At the time, I thought we just needed better creatives and better targeting. Today, I think the category was the problem. You can’t out-optimize a broken equation.
5. Influencers gave reach, but weak brand value
Influencers looked good on dashboards: awareness, clicks, installs, promo code redemptions. They were also a perfect way to push discounts without being penalized by social algorithms.
But influencer marketing didn’t build brand in the way people romanticize. It built short-term spikes correlated with the offer. In the free-money era, pricing inflated massively. Many “ROI-positive” deals were only positive because the discounts were insane.
6. Trade marketing was a hidden engine because it was economics
Trade marketing was one of the most underrated levers. Suppliers co-funded promotions, paid for placement, and subsidized visibility. That allowed Gorillas to spend aggressively while protecting gross margin.
If you want to understand why q-commerce survived as long as it did, look at trade budgets.
7. OOH worked until it became an arms race
OOH was the signature move. City domination. Bold creative. High frequency. It worked because it made Gorillas feel unavoidable — perception turned into reality.

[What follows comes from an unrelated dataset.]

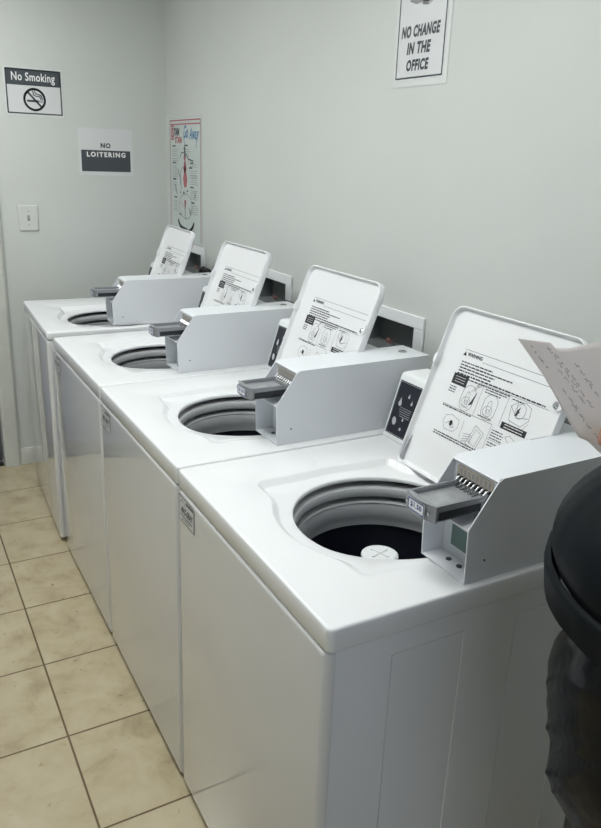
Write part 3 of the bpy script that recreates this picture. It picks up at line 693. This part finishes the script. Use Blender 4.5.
# hand: thumb in front of the note, fingers behind it
def skinned(name, chains, m, parent=None):
    V, E, R_ = [], [], []
    for ch in chains:
        prev = None
        for it in ch:
            if isinstance(it, int): prev = it; continue
            V.append(it[0]); R_.append(it[1])
            if prev is not None: E.append((prev, len(V)-1))
            prev = len(V)-1
    me = bpy.data.meshes.new(name); me.from_pydata([tuple(v) for v in V], E, []); o = bpy.data.objects.new(name, me); C.objects.link(o)
    o.modifiers.new('skin', 'SKIN').use_smooth_shade = True
    for i, r in enumerate(R_): me.skin_vertices[0].data[i].radius = (r, r)
    me.skin_vertices[0].data[0].use_root = True
    s = o.modifiers.new('sub', 'SUBSURF'); s.levels = 2; s.render_levels = 2
    me.materials.append(m)
    if parent: o.parent = parent
    return o
def nk(a, b, c): return note(a*K, b*K, c)
ch = [[(nk(205,-190,.012), .027),(nk(250,-228,.005), .023),(nk(320,-275,-.045), .026)],
      [0,(nk(178,-160,.010), .030),(nk(158,-132,.018), .026)],
      [3,(nk(168,-150,-.012), .015),(nk(130,-124,-.020), .0115),(nk(99,-104,-.015), .0115),(nk(79,-97,-.012), .0100),(nk(74,-96,-.011), .0078)]]
chf = []
base = 4
for i, (x, y, ex) in enumerate(((150,-104,96),(160,-122,104),(170,-142,116),(182,-160,132))):
    chf.append([4 if i < 3 else 3,(nk(x,y,.026), .0105),(nk((x+ex)/2+2,y+6+3*i,.032), .0090),(nk(ex+6,y+8,.027), .0080),(nk(ex-4,y+6,.020), .0068)])
pe = skinned('person', ch+chf, M['skin'])
tag(pe, 'person at right edge, only a bare thumb tip showing on the handwritten paper', 'person')
cu = MB(); cu.tube([nk(240,-222,.006), nk(300,-262,-.02), nk(390,-290,-.13), nk(500,-310,-.27)], [.034,.040,.047,.055], 20, cap=False)
cu.build('sleeve', M['jacket'], pe)

# ------------------------------------------------------------------ daylight, camera, colour
wd = bpy.data.worlds.new('sky'); bpy.context.scene.world = wd; wd.use_nodes = True
bg = wd.node_tree.nodes['Background']; bg.inputs[0].default_value = (.84,.86,1,1); bg.inputs[1].default_value = 2.6
cam = bpy.data.cameras.new('camera'); co = bpy.data.objects.new('camera', cam); C.objects.link(co)
f_, px_, py_ = 745.163, 303.194, 401.033
cam.sensor_fit = 'VERTICAL'; cam.sensor_height = 36; cam.lens = f_*36/828; cam.shift_x = -(px_-300.5)/828; cam.shift_y = (py_-414)/828; cam.clip_start = .02
Rm = Matrix(((NR.x,NU.x,-NF.x),(NR.y,NU.y,-NF.y),(NR.z,NU.z,-NF.z)))
co.matrix_world = Matrix.Translation((-.5387,-.8264,1.6056)) @ Rm.to_4x4()
bpy.context.scene.camera = co
vs = bpy.context.scene.view_settings; vs.view_transform = 'Standard'; vs.look = 'None'; vs.gamma = 1; vs.use_curve_mapping = False; vs.exposure = 0.0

But the advantage didn’t last. As soon as every competitor copied the playbook, OOH became table stakes. The channel turned into an arms race instead of an edge.
The real post-mortem: we confused subsidized demand with brand-driven growth
This is the hard lesson:
A lot of Gorillas’ “growth” wasn’t marketing performance. It was artificially cheap groceries. VCs paid for customer acquisition by literally paying for the customer’s basket. That is exactly why the model scaled as fast as it collapsed.
The market didn’t shrink because marketers got worse. It shrank because the equation stopped being artificially supported.
What I would do differently today
If I could go back, I wouldn’t start by changing channels. I would change the questions.
1. Focus less on CAC, more on switching cost
The real question was never “how cheap can we acquire a customer?” It was “how do we make leaving painful?” That could have meant memberships earlier, subscription mechanics beyond discounts, exclusive product selection, or personalization that actually compounds. Instead, we fought for the cheapest basket.
2. Treat promotions like a drug, not a lever
Discounts create dependency. Promotions should have been tightly controlled — used to create habit loops, phased out systematically, tied to behavior rather than volume, and replaced by real value. Instead, we treated them as fuel. Fuel works until the tank is empty — and ours was never as full as the dashboards suggested.
3. Separate “real growth” from “subsidy growth”
The biggest strategic mistake wasn’t running promotions, but failing to measure what share of our growth was real behavior versus artificial pull-forward. The question should have been simple: what happens if we remove the discount tomorrow? If the answer is “everything collapses,” then you’re not scaling a product.
The takeaway
Gorillas taught me more about marketing than any job before or after. But the most important lesson wasn’t about channels. It was about incentives.
Marketing is powerful when it amplifies a product that creates its own pull. Marketing becomes dangerous when it masks a business model that cannot stand on its own.
For a while, q-commerce looked like a revolution. In reality, it was a venture-funded experiment in subsidized convenience. When the money stopped, the business had no floor to land on.


Your point about never measuring what share of growth would survive the removal of the discount is the one that should be a standard question in any growth review, not a post-mortem: it's essentially asking whether you have a business or an arbitrage position dressed up as one. What's your sense of whether the AI-era companies making the same mistake currently know they're doing it, or are they genuinely convinced the economics are different this time?
Buying demand can look a lot like growth until the bill comes due.